Being Alone

On a beach on Lake Superior, trying to make sense of anything, Anna said, “Maybe we just didn’t love each other enough.” Waves slapped the shoreline. It made me question myself and still does, almost three years later. Among other things you might say about love, you might say that losing someone makes you self-aware. You might say losing someone makes you conscious of your aloneness.

*

As writer, we list and catalogue our reasons for writing. People write about why they write as though writing is an anthropological thing, a culture to be studied and scrutinized. Why do I do it?

*

A grad school professor of mine once said that all poetry is love poetry. All poetry, I’d concede, and maybe all writing.

*

Sophie Rosenblum has called me a Twitter maniac. I’m on Twitter so much, it’s true. I’m always writing thoughts, jokes. I make attempts at connection, promotion, community. I’m always writing to people. It is promotion and being a voice for my work and for the magazine I run, Sundog Lit. But it’s also a reaching out and hoping for the reaching back.

You have to be active in social media, I tell folks. You have to put yourself out there and shout your name for people to hear you.

But maybe it’s not true, maybe you don’t have to be visible for folks to find you, to find your work and read.

Maybe all you need to do is write. And if the work is great enough, the work will find its way.

But there are so many voices, so much that’s hard to pick one out from the stentorian roar.

*

Part of what hurts in the aftermath of losing someone is the realization that there are blemishes and wounds, things to be bandaged.

Post-Anna, I tried so hard to find someone to clean those wounds, to wipe away the dirt and grime. We want that wholeness back, the kind gleamed from togetherness.

*

Part of the aloneness comes with feeling that one didn’t do something right, that one could go back and change things and be better and never lose what was lost.

Much of an author’s social media presence is that way. Am I doing anything right? If I’m not, how do I know? I have a presence on Twitter, one that is sometimes reflective, sometimes vulnerable, often trying to be funny. A presence that asks for conversation.

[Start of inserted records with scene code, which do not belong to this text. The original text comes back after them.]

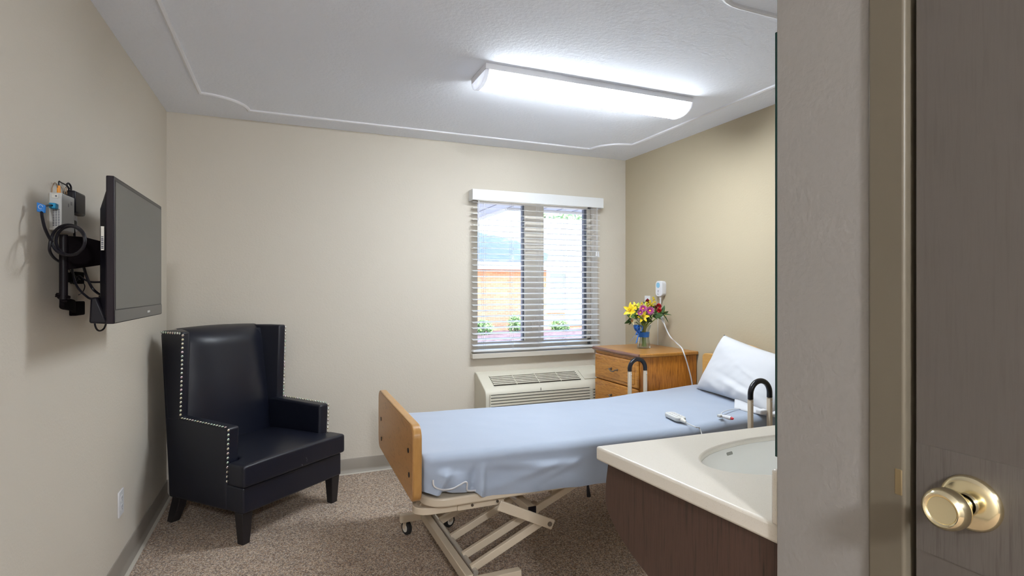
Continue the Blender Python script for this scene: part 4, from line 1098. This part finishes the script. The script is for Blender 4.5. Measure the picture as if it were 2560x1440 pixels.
y_ = PX(1645, 830, RX).y
MB().box((RX-.003, y_-.002, .80), (RX, y_+.002, 1.14)).build('wire', M['greyw'], wr)

# ------------------------------------------------------------------ vase with flowers
VC = Vector((2.492, 3.410, DZ))
vs_ = thing('glass_vase', VC, 'clear flared glass vase of stems with blue ribbon on the oak chest', 'vase')
vprof = [(.0, .0), (.044, .0), (.046, .004), (.044, .03), (.037, .075), (.035, .10), (.041, .14), (.052, .175), (.050, .175), (.039, .14), (.033, .10), (.035, .075), (.041, .03), (.040, .010), (0, .010)]
def sq(prof, c, n=32, e=3.2):
    m = MB(); vs = []; fs = []
    for r, h in prof:
        for i in range(n):
            t = 2*math.pi*i/n; k_ = (abs(math.cos(t))**e + abs(math.sin(t))**e)**(-1/e)
            tt = t + .6; vs.append((c[0]+math.cos(tt)*r*k_, c[1]+math.sin(tt)*r*k_, c[2]+h))
    for j in range(len(prof)-1):
        for i in range(n): k_ = (i+1) % n; fs.append((j*n+i, j*n+k_, (j+1)*n+k_, (j+1)*n+i))
    return m.add(vs, fs)
sq(vprof, VC).build('glass', M['vase'], vs_, smooth=60)
rbn = thing('blue_ribbon', VC+Vector((0,0,.09)), 'shiny blue satin ribbon tied in a bow round the vase', 'ribbon')
sq([(.0372, .086), (.0376, .088), (.040, .122), (.0395, .124)], VC).build('band', M['ribbon'], rbn, smooth=60)
kn = PY(1596, 829, 3.374)
MB().ball(kn, .013, (1, .8, 1)).build('knot', M['ribbon'], rbn)
def loop(c, d, up, L_, w, n=14):
    d = Vector(d).normalized(); up = Vector(up).normalized(); sd = d.cross(up)
    def f(i, j):
        t = 2*math.pi*i/n; p = c + d*(L_*.5*(1-math.cos(t))) + up*(L_*.30*math.sin(t)) + sd*((j-.5)*w*(.35+.65*math.sin(t/2)))
        return p
    return MB().grid(n+1, 2, f)
def ribbon_obj(m, name):
    o = m.build(name, M['ribbon'], rbn, smooth=180); q = o.modifiers.new('t', 'SOLIDIFY'); q.thickness = .0012; return o
ribbon_obj(loop(kn, (-.45,-.2,.75), (-.6,-.3,-.3), .062, .036), 'bow_loop')
ribbon_obj(loop(kn, (.35,-.2,.75), (.6,-.2,-.3), .052, .036), 'bow_loop')
ribbon_obj(loop(kn, (-.7,-.2,-.55), (.3,-.4,-.6), .030, .028), 'bow_loop')
def tail(p0, p1, w):
    p0, p1 = Vector(p0), Vector(p1)
    def f(i, j):
        t = i/8; p = p0.lerp(p1, t); p += Vector((0, -.008*math.sin(3*t), .006*math.sin(4*t)))
        return p + Vector((.4, -.5, .75))*((j-.5)*w*(.5+.5*t))
    return MB().grid(9, 2, f)
ribbon_obj(tail(kn, PY(1577, 849, 3.355), .028), 'tail'); ribbon_obj(tail(kn, PY(1590, 856, 3.36), .018), 'tail')

def stem_base(): 
    a = random.uniform(0, 6.28); r = random.uniform(.006, .024); return VC + Vector((math.cos(a)*r, math.sin(a)*r, .014))
def stem(parent, head, r=.0022):
    b = stem_base(); nk = VC + Vector(((head.x-VC.x)*.14, (head.y-VC.y)*.14, .155))
    MB().tube(spline([b, b.lerp(nk, .55), nk, nk.lerp(head, .5)+Vector((0,0,.008)), head], 5), r, 6).build('stem', M['stem'], parent)
def petal(m, c, d, n_, L_, w, curl=0.3, cup=.2, k=6):
    d = Vector(d).normalized(); n_ = Vector(n_).normalized(); sd = d.cross(n_).normalized()
    def f(i, j):
        t = i/k; s = -1 + j; wd = w*math.sin(math.pi*(.08+.90*t**.8))**.8
        return c + d*(L_*t) + n_*(L_*curl*(t*t) + cup*wd*abs(s)) + sd*(s*wd*.5)
    m.grid(k+1, 3, f)
def frame_of(n_):
    n_ = Vector(n_).normalized(); a = n_.orthogonal().normalized(); return n_, a, n_.cross(a)
CAMD = Vector((-.58, -.80, .1))
FG = 'flowers in the vase'
def lily(pos, facing, L_, label, name='yellow_lily', mm='lily'):
    t = thing(name, pos, label, 'flower', FG); stem(t, pos)
    n_, a, b = frame_of(facing)
    m = MB()
    for i in range(6):
        an = i*math.pi/3 + .3; d = (a*math.cos(an) + b*math.sin(an)) + n_*(.75 if i % 2 else .55)
        petal(m, pos, d, n_ - (a*math.cos(an)+b*math.sin(an))*.3, L_*random.uniform(.9, 1.1), L_*.42, -.30, .15)
    o = m.build('petals', M[mm], t, smooth=180, weld=False)
    s2 = MB()
    for i in range(5):
        an = i*1.256; s2.tube([pos, pos + n_*L_*.45 + (a*math.cos(an)+b*math.sin(an))*L_*.14], .0011, 5)
        s2.ball(pos + n_*L_*.46 + (a*math.cos(an)+b*math.sin(an))*L_*.15, .0030, n=6, m=4)
    s2.build('stamens', M['lilyr'], t, weld=False)
def daisy(pos, facing, r, label):
    t = thing('magenta_daisy', pos, label, 'flower', FG); stem(t, pos)
    n_, a, b = frame_of(facing); m = MB(); tip = MB()
    for row, (k, rr, lift) in enumerate(((18, r, .18), (14, r*.78, .40))):
        for i in range(k):
            an = 2*math.pi*i/k + row*.2; d = a*math.cos(an)+b*math.sin(an)
            petal(m, pos + n_*(.002+row*.002), d + n_*lift, n_, rr, r*.30, .10, .1, 4)
            e = pos + n_*(.003+row*.002) + (d + n_*lift).normalized()*rr*.80 + n_*.006*rr/.03
            petal(tip, e, d + n_*lift*.8, n_, rr*.20, r*.15, .1, .1, 3)
    m.build('petals', M['daisy'], t, smooth=180, weld=False); tip.build('petal_tips', M['daisytip'], t, smooth=180, weld=False)
    MB().ball(pos + n_*.005, r*.26, (1,1,.8), 12, 8).build('disc', M['yolk'], t)
def carnation(pos, r, label, mm='red', name='red_carnation'):
    t = thing(name, pos, label, 'flower', FG); stem(t, pos); m = MB()
    for i in range(34):
        d = Vector((random.gauss(0,1), random.gauss(0,1), random.gauss(.3,1))).normalized(); n_ = d.orthogonal()
        petal(m, pos + d*r*.15, d, n_, r*random.uniform(.7, 1.0), r*.75, random.uniform(-.3,.3), .3, 3)
    m.build('petals', M[mm], t, smooth=180, weld=False)
def sprig(pos, hgt, label):
    t = thing('goldenrod_sprig', pos, label, 'flower', FG); stem(t, pos); m = MB()
    for i in range(60):
        k_ = random.random(); p = pos + Vector((random.gauss(0, .010)*(1.2-k_), random.gauss(0, .010)*(1.2-k_), -.01 + k_*hgt))
        m.ball(p, random.uniform(.003, .0055), n=6, m=4)
    m.build('florets', M['gold'], t, weld=False)
def bud(pos, d, L_, label):
    t = thing('lily_bud', pos, label, 'flower bud', FG); stem(t, pos); d = Vector(d).normalized()
    MB().tube([pos - d*L_*.5, pos - d*L_*.3, pos, pos + d*L_*.3, pos + d*L_*.5], [.002, L_*.15, L_*.2, L_*.13, .001], 10).build('bud', M['bud'], t, smooth=180)
def leaves(pos, specs, label, mm='dgreen', name='leaf_sprig'):
    t = thing(name, pos, label, 'foliage', 'foliage in the vase'); stem(t, pos, .0018)
    for d, L_, w in specs:
        m = MB(); petal(m, pos, d, Vector(d).cross(Vector((.7,-.7,.1))).cross(Vector(d)) if abs(Vector(d).normalized().z) < .95 else CAMD, L_, w, random.uniform(-.2, .1), .25, 8)
        o = m.build('leaf', M[mm], t, smooth=180); q = o.modifiers.new('t', 'SOLIDIFY'); q.thickness = .0007
def AT(px, py, dy=0): return PY(px, py, 3.40+dy)
lily(AT(1577, 777, -.03), (-.75,-.6,.25), .066, 'large yellow lily reaching out furthest towards the window')
lily(AT(1606, 792, -.075), (-.3,-.85,.2), .056, 'yellow lily hanging over the front rim above the ribbon')
lily(AT(1659, 783, -.01), (.5,-.7,.3), .036, 'small orange-yellow lily on the side nearest the bed')
lily(AT(1580, 801, -.05), (-.55,-.8,-.2), .036, 'pale cream bloom tucked low beneath the big lily', 'cream_lily', 'cream')
daisy(AT(1625, 777, -.085), CAMD, .034, 'magenta daisy with a clear yellow centre, middle of the bouquet')
daisy(AT(1608, 772, -.075), (-.6,-.75,.35), .031, 'magenta daisy touching the yellow-centred one, turned upward')
daisy(AT(1601, 781, -.09), (-.7,-.7,0), .024, 'smallest magenta daisy, lowest of the three')
carnation(AT(1647, 765, -.02), .022, 'bright red carnation beside the hanging cord')
carnation(AT(1648, 776, -.04), .021, 'dark red carnation just under the bright red one', 'red')
carnation(AT(1619, 753, .03), .022, 'rust red bloom at the top of the bouquet below the outlet', 'rust', 'rust_bloom')
carnation(AT(1640, 769, -.01), .018, 'small maroon bloom between the daisy and the red carnations', 'rust', 'maroon_bloom')
sprig(AT(1634, 762, 0), .07, 'tallest yellow-green goldenrod spike of the bouquet')
sprig(AT(1625, 762, .01), .045, 'golden yellow goldenrod tuft beside the rust red bloom')
sprig(AT(1617, 765, .02), .04, 'short goldenrod tuft behind the lime buds')
bud(AT(1597, 764, -.03), (-.15,0,1), .050, 'lime green lily bud standing over the big yellow lily')
bud(AT(1613, 763, -.04), (.05,0,1), .045, 'lime green lily bud standing over the magenta daisies')
leaves(AT(1577, 795, -.04), [((-.7,-.3,-.45), .075, .036), ((-.5,-.5,-.9), .06, .036), ((-.6,-.4,.3), .06, .04)], 'dark leaves drooping outward under the big yellow lily')
leaves(AT(1592, 790, -.06), [((-.5,-.5,.3), .06, .05), ((.3,-.5,-.3), .06, .045), ((-.2,-.5,.9), .07, .02), ((-.9,-.2,.0), .06, .045)], 'broad green leaves between the two yellow lilies', 'green')
leaves(AT(1632, 790, -.07), [((.75,-.3,.05), .075, .040), ((.7,-.4,-.35), .07, .036), ((.1,-.6,-.4), .05, .04), ((.8,-.2,.3), .07, .03)], 'large dark leaves below the yellow-centred daisy')
leaves(AT(1655, 784, -.02), [((.25,-.1,.9), .065, .026), ((.85,-.2,.25), .055, .022), ((.9,-.3,-.15), .075, .012), ((.55,-.3,-.8), .085, .024)], 'spray of narrow leaves on the side nearest the bed')
leaves(AT(1612, 800, -.02), [((-.6,-.3,-.1), .06, .04), ((.6,-.3,-.1), .06, .04), ((0,-.7,.2), .06, .045), ((.2,.6,.4), .07, .04), ((-.3,.6,.4), .07, .04)], 'leafy greens filling the mouth of the vase', 'dgreen')
def bushy(pos, n_, lo, hi, label, mm):
    sp = []
    for i in range(n_):
        a = 2*math.pi*i/n_ + random.uniform(-.3, .3)
        sp.append(((math.cos(a), -.55+.3*random.random(), math.sin(a)*.9+.15), random.uniform(lo, hi), random.uniform(.026, .042)))
    leaves(pos, sp, label, mm)
bushy(AT(1595, 782, -.02), 9, .045, .07, 'leafy clump between the big yellow lily and the magenta daisies', 'green')
bushy(AT(1618, 788, -.03), 9, .045, .065, 'leafy clump packed beneath the magenta daisies', 'dgreen')
bushy(AT(1640, 782, .0), 9, .045, .07, 'leafy clump beneath the two red carnations', 'green')
bushy(AT(1615, 768, .04), 8, .05, .07, 'leafy clump at the back under the rust red bloom', 'dgreen')
sprig(AT(1604, 766, .02), .04, 'small goldenrod tuft between the big lily and the lime buds')
lily(AT(1588, 768, -.01), (-.5,-.6,.6), .045, 'smaller yellow lily pointing upward behind the big one')
leaves(AT(1618, 772, .04), [((-.5,0,.9), .075, .010), ((-.35,0,1), .07, .009), ((.6,.1,.7), .07, .02)], 'thin grassy blades rising behind the lime buds', 'green')

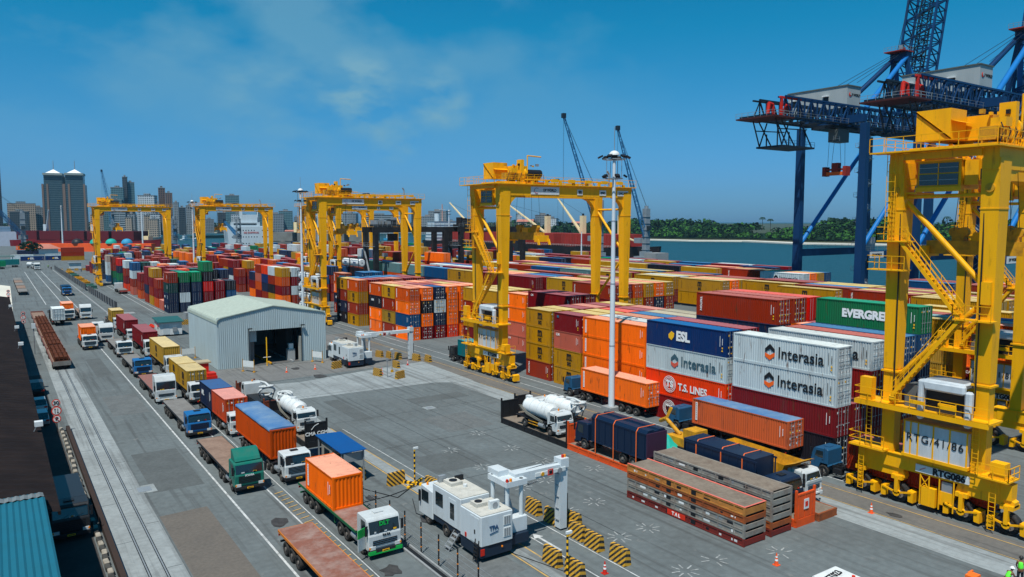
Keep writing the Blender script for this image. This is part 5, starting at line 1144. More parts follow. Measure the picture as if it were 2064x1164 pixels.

And, that’s it: part of what makes social media presence successful is the same thing that makes attempts to find togetherness in real life successful. It’s engaging in conversation. It’s not simply shouting into the void. It’s not, Hey, I’m right here! Listen, listen, hear me! Sure, we’re on Twitter or Facebook to promote our work, to put ourselves out there in hopes that someone will read that work. But, it’s also hope that they’ll pause on a sentence or image, that they’ll feel connected to a character, that, ultimately, they’ll feel togetherness.

*

When I returned to Omaha for the only job I found after graduating with my MFA, I felt returned to a place that was no longer really home. I felt separated from all the people and places I really loved, from Lake Superior. Part of what helped me not feel so isolated was Twitter, talking to folks, meeting people who I came to respect, people I had not met. After Anna, I reached and grasped for anyone, for a connection.

*

I’m on Twitter a lot – promoting my writing and promoting Sundog. But, it’s when I’m merely hollering that I feel the least successful, when I feel disconnected. It’s when I say, here, read this, and this, and this. Twitter is most successful when I’m reaching out, engaging folks in 140 characters, when I’m writing them back, establishing connection and community.

*

Maybe producing great writing will help a writer find what they’re looking for, but I don’t believe it. I think you have to ask for connection and you have to give reasons for others to respond. You have to be out there, and not everything’s going to work, and much of it won’t, but you have to reach and grasp and shout, and hope that voice will be heard.